Congressional aides informed Just the News that one of the findings was the recommendation for the Secret Service to enhance training related to security sweeps, similar to the one that failed to detect the pipe bomb at the DNC in 2021. This recommendation sparked a heated reaction from Secret Service management, which argued that no additional training was necessary, citing changes made in an April 2022 policy memo, the aides added.
Another recommendation addressed improving communication with local law enforcement, which is increasingly called upon to assist the Secret Service at major events, such as the Trump rally in Butler, Pa., the aides noted. During the January 6 Capitol riot, the Secret Service needed to coordinate with other agencies, including U.S. Capitol Police and the Washington D.C. Metropolitan Police. “If both of those findings are formally released to Congress later this week, they will have immediate implications for simultaneous investigations ongoing in the House and Senate related to the July 13 assassination attempt,” Just the News reported.
Sen.
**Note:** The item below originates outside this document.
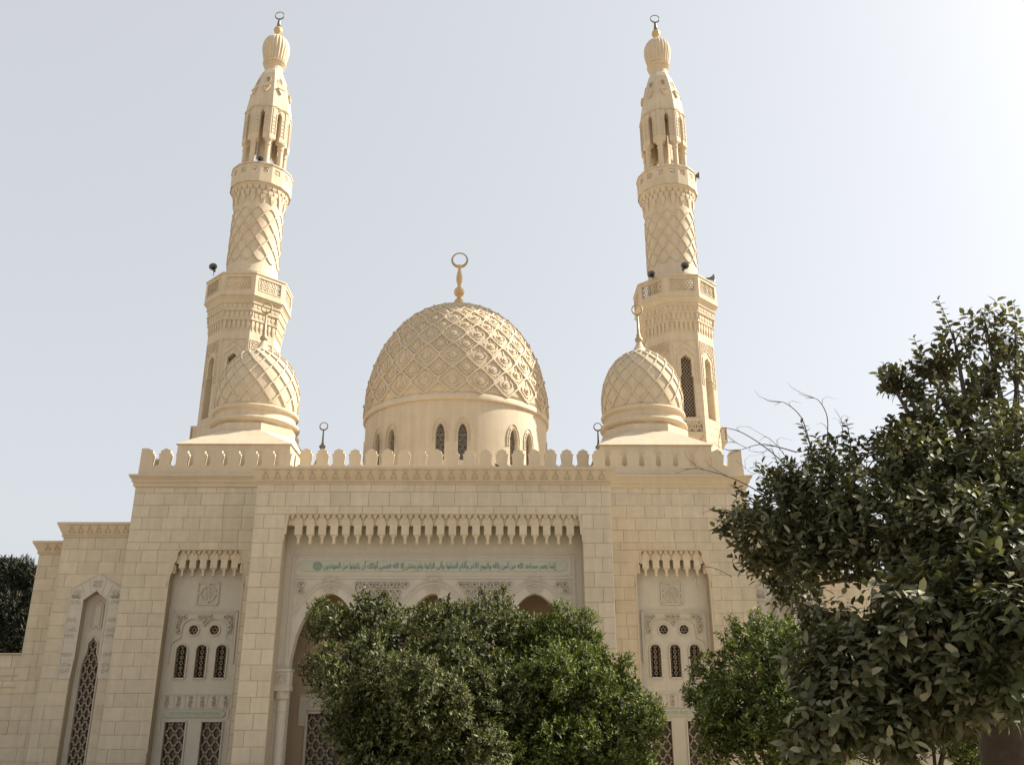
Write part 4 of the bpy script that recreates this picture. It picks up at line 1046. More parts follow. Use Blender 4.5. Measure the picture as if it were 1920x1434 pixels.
    for f in face_maps(0, 0, 2.09):
        wall(rl, f, -w, w, 23.2, 24.40, [(0, 0.62, 23.56, [(-0.62, 24.20), (0.62, 24.20)])], 0.10)
        wi = w * 1.99 / 2.09
        fi = (lambda u, n, z, f=f: f(-u, -0.10 - n, z)); wall(rl, fi, -wi, wi, 23.2, 24.40, [(0, 0.62, 23.56, [(-0.62, 24.20), (0.62, 24.20)])], 0.0)
        bars(rl, f, line([(-0.66, 23.52), (0.66, 23.52), (0.66, 24.24), (-0.66, 24.24), (-0.66, 23.52)]), 0.04, -0.005, 0.02)
    n8 = [(1.97 * OC, 24.40), (2.13 * OC, 24.40), (2.13 * OC, 24.48), (1.97 * OC, 24.48)]
    o = len(rl.v)
    for r0, z in n8:
        for k in range(8): rl.v.append((r0 * sin(pi / 8 + k * pi / 4), -r0 * cos(pi / 8 + k * pi / 4), z))
    for i in range(4):
        for k in range(8): rl.f.append((o + i * 8 + k, o + i * 8 + (k + 1) % 8, o + ((i + 1) % 4) * 8 + (k + 1) % 8, o + ((i + 1) % 4) * 8 + k))
    lathe(rl, [(2.02 * OC, 23.19), (2.02 * OC, 23.3)], 8, phase=pi / 8)
    bal = put(rl, 'balcony', 'render', r_)
    for f in face_maps(0, 0, 2.09):
        l = MB(); hex_lattice(l, f, 0, 23.88, lambda x, z: abs(x) < 0.61 and abs(z) < 0.31, 0.092, 0.042, -0.09, -0.03, 0.7); put(l, 'pierced_panel', 'render', bal)
    # --- round upper shaft with net of ribs
    us = MB(); pr = [(1.40, 23.3), (1.40, 24.95), (1.385, 25.05), (1.36, 25.1), (1.345, 27.5), (1.345, 29.6)]
    lathe(us, pr, 64); uo = put(us, 'round_shaft', 'render', r_, smooth=True)
    rv = Rev([(1.36, 25.1), (1.345, 27.5), (1.345, 29.6)]); nb = MB()
    lattice_relief(nb, rv, 0.42, [0.50] * 7, 12, 0.0, 0.055, 0.05, zig=0.05, rnd_ends=True)
    for k in range(0):     # rounded ends top and bottom
        a = k * pi / 6
        for l0_, dl in ((0.42, -1), (0.42 + 3.5, 1)):
            aa = a if dl < 0 else a + pi / 12 * (7 % 2)
            P = [rv.pt(l0_ + dl * 0.16 * sin(pi * t / 8), aa - pi / 12 * 0.0 - 0.09 + 0.18 * t / 8) for t in range(9)]
            surf_strip(nb, [x[0] for x in P], [x[1] for x in P], 0.055, 0.045)
    put(nb, 'lattice_rib', 'render', uo, kind='stuff')
    # --- upper muqarnas and 16 sided balcony
    m2 = MB(); lathe(m2, [(1.345, 29.35), (1.38, 29.7), (1.42, 29.9), (1.44, 30.05), (1.50, 30.15), (1.58, 30.3), (1.625, 30.34)], 48)
    corbels(m2, 1.34, [(29.15, 29.68, 0.0, 0.10, 0.42), ], 8, per=2, sides=8, round_=True); corbels(m2, 1.34, [(29.55, 29.95, 0.04, 0.12, 0.74), (29.92, 30.2, 0.10, 0.19, 0.78)], 8, per=4, sides=7, round_=True)
    put(m2, 'muqarnas_corbel', 'render', r_, kind='stuff')
    b2 = MB(); n16 = 16; w16 = 1.64 * math.tan(pi / 16)
    for f in face_maps(0, 0, 1.64, 16):
        wall(b2, f, -w16, w16, 30.32, 31.45, [(0, 0.155, 30.92, [(-0.155, 31.24), (0.155, 31.24)])], 0.08)
        wi = w16 * 1.56 / 1.64; fi = (lambda u, n, z, f=f: f(-u, -0.08 - n, z)); wall(b2, fi, -wi, wi, 30.32, 31.45, [(0, 0.155, 30.92, [(-0.155, 31.24), (0.155, 31.24)])], 0.0)
    o = len(b2.v); c16 = 1 / cos(pi / 16)
    for r0, z in ((1.54, 31.45), (1.685, 31.45), (1.685, 31.53), (1.54, 31.53)):
        for k in range(16): b2.v.append((r0 * c16 * sin(pi / 16 + k * pi / 8), -r0 * c16 * cos(pi / 16 + k * pi / 8), z))
    for i in range(4):
        for k in range(16): b2.f.append((o + i * 16 + k, o + i * 16 + (k + 1) % 16, o + ((i + 1) % 4) * 16 + (k + 1) % 16, o + ((i + 1) % 4) * 16 + k))
    lathe(b2, [(1.60 * c16, 30.31), (1.60 * c16, 30.6)], 16, phase=pi / 16)
    bal2 = put(b2, 'balcony', 'render', r_)
    for f in face_maps(0, 0, 1.64, 16):
        l = MB(); bars(l, f, [((-.155, 30.92), (.155, 31.24)), ((.155, 30.92), (-.155, 31.24)), ((0, 30.92), (0, 31.24)), ((-.155, 31.08), (.155, 31.08))], 0.04, -0.07, -0.02)
        bars(l, f, line([(-.1, 31.08), (0, 31.18), (.1, 31.08), (0, 30.98), (-.1, 31.08)]), 0.03, -0.07, -0.02); put(l, 'pierced_panel', 'render', bal2)
    # --- open pavilion
    core = MB(); lathe(core, [(0.34, 30.6), (0.34, 35.4)], 16); put(core, 'stair_core', 'render', r_, smooth=True)
    for k in range(8):
        a = pi / 8 + k * pi / 4; x, y = 1.09 * sin(a), -1.09 * cos(a)
        c = MB(); lathe(c, [(0.17, 30.6), (0.17, 31.5), (0.155, 31.55), (0.145, 32.98), (0.18, 33.01), (0.18, 33.07), (0.145, 33.10), (0.15, 33.20), (0.19, 33.30), (0.24, 33.36), (0.24, 33.41)], 14, x, y); put(c, 'column', 'render', r_, smooth=True)
    pd = MB(); ap = 1.24; w = ap * math.tan(pi / 8)
    st = [(-0.115, 35.08), (0, 35.28), (0.115, 35.08)]
    for f in face_maps(0, 0, ap):
        wall(pd, f, -w, w, 33.45, 35.62, [(0, 0.115, 33.45, st)], 0.42)
        wi = (ap - 0.42) * math.tan(pi / 8); fi = (lambda u, n, z, f=f: f(-u, -0.42 - n, z)); wall(pd, fi, -wi, wi, 33.45, 35.62, [(0, 0.115, 33.45, st)], 0.0)
        for s2 in (-1, 1):      # splayed pier bottoms
            a, b = sorted((s2 * 0.115, s2 * w)); a2, b2_ = sorted((s2 * 0.15, s2 * w * 0.96))
            pd.add([f(a, 0, 33.45), f(b, 0, 33.45), f(b * .66 if s2 > 0 else b, -0.42, 33.45), f(a if s2 > 0 else a * .66, -0.42, 33.45), f(a2, -0.03, 33.38), f(b2_, -0.03, 33.38), f(b2_ * .7 if s2 > 0 else b2_, -0.38, 33.38), f(a2 if s2 > 0 else a2 * .7, -0.38, 33.38)],
                   [(0, 1, 5, 4), (1, 2, 6, 5), (2, 3, 7, 6), (3, 0, 4, 7), (4, 5, 6, 7)])
    lathe(pd, [(1.24 * OC, 35.55), (1.24 * OC, 35.62)], 8, phase=pi / 8)
    po2 = put(pd, 'pavilion_drum', 'render', r_)
    dc = MB()
    for f in face_maps(0, 0, ap):
        for s2 in (-1, 1):
            bars(dc, f, line([(s2 * 0.17, 33.75), (s2 * 0.17, 35.05), (0, 35.36)]), 0.03, -0.005, 0.028)
            bars(dc, f, line([(s2 * 0.40, 33.75), (s2 * 0.40, 35.45), (s2 * 0.2, 35.55)]), 0.035, -0.005, 0.03)
            for z in (33.85, 34.1, 34.35, 34.6, 34.85): bars(dc, f, [((s2 * 0.19, z), (s2 * 0.38, z))], 0.03, -0.005, 0.025)
        bars(dc, f, line([(0.07 * cos(t * pi / 4), 35.42 + 0.07 * sin(t * pi / 4)) for t in range(9)]), 0.03, -0.005, 0.03)
        bars(dc, f, line([(-w, 35.5), (-w * .6, 35.60), (0, 35.52), (w * .6, 35.60), (w, 35.5)]), 0.04, -0.01, 0.04)
    put(dc, 'relief', 'render', po2, kind='stuff')
    cn = MB(); cpf = [(1.20, 35.62), (1.19, 35.9), (1.13, 36.4), (1.05, 36.9), (0.95, 37.4), (0.84, 37.85), (0.72, 38.28), (0.59, 38.62), (0.51, 38.74)]
    lathe(cn, [(a * OC, b) for a, b in cpf], 8, phase=pi / 8); put(cn, 'tapered_cap', 'render', r_)
    nw = MB()
    for k in range(8):
        a = k * pi / 4
        apz = lambda z: 1.14 - (z - 36.3) * 0.19
        f = lambda u, n, z, a=a: plane_map(0, 0, a)(u, n + apz(z) - 0.0, z)
        bars(nw, f, line([(-0.14, 37.0), (-0.14, 37.75), (0, 37.92), (0.14, 37.75), (0.14, 37.0), (-0.14, 37.0)]), 0.045, -0.03, 0.04)
        mprism(nw, f, [(-0.2, 36.98), (-0.09, 36.72), (0, 36.6), (0.09, 36.72), (0.2, 36.98)], -0.06, 0.13)
        mbox(nw, f, -0.22, 0.22, -0.05, 0.17, 36.98, 37.05)
    put(nw, 'niche_frame', 'render', r_)
    np_ = MB()
    for k in range(8):
        a = k * pi / 4; apz = lambda z: 1.14 - (z - 36.3) * 0.19
        f = lambda u, n, z, a=a: plane_map(0, 0, a)(u, n + apz(z), z)
        np_ = MB(); mbox(np_, f, -0.075, 0.075, -0.05, 0.016, 37.12, 37.78); put(np_, 'niche_pane', 'lattice', r_)
    # --- neck, ribbed bulb, finial
    nk = MB(); lathe(nk, [(0.50, 38.66), (0.54, 38.72), (0.52, 38.85), (0.53, 39.10), (0.60, 39.16), (0.63, 39.22), (0.58, 39.27), (0.66, 39.32), (0.69, 39.40), (0.63, 39.46), (0.60, 39.5)], 32); put(nk, 'neck', 'render', r_, smooth=True)
    bu = MB(); bp = [(0.60, 39.46), (0.64, 39.6), (0.70, 39.9), (0.755, 40.2), (0.78, 40.45), (0.77, 40.7), (0.71, 40.95), (0.60, 41.15), (0.44, 41.32), (0.26, 41.43), (0.12, 41.47)]
    lathe(bu, bp, 120, rib=lambda r, a, z: r * (1 + 0.10 * abs(cos(a * 12)) - 0.065)); put(bu, 'ribbed_bulb', 'render', r_, smooth='all')
    fi = MB(); lathe(fi, [(0.15, 41.40), (0.11, 41.56), (0.10, 41.66), (0.21, 41.76), (0.265, 41.93), (0.235, 42.08), (0.13, 42.20), (0.08, 42.24)], 18); fo = put(fi, 'finial', 'gold', r_, smooth='all')
    st_ = MB(); lathe(st_, [(0.13, 42.20), (0.10, 42.5), (0.07, 42.75), (0.09, 42.78), (0.06, 42.83)], 12); put(st_, 'finial_stem', 'iron', fo, smooth='all')
    rg = MB(); ring(rg, 0, 0, 43.10, 0.27, 0.028, 0.05); put(rg, 'finial_ring', 'iron', fo, smooth='all')
    return r_
mi = minaret(); mi['label'] = 'left minaret, whose shadowed base stands behind the left small dome'
mi2 = copy_tree(mi); mi2.location = (11.72, 45, 9.4); mi2['label'] = 'right minaret, with four loudspeakers around its balconies'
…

Charles Grassley, R-Iowa, has released detailed information from local police authorities who collaborated with the Secret Service. This information includes the fact that the Secret Service missed a briefing with local law enforcement on the morning of the Trump rally, during which concerns about the eventual shooter were raised more than 100 minutes before the shooting occurred. Additionally, the Secret Service admitted it failed to secure the rooftop from which the shooter fired despite it being an ideal location for a potential shooter within the event’s security perimeter.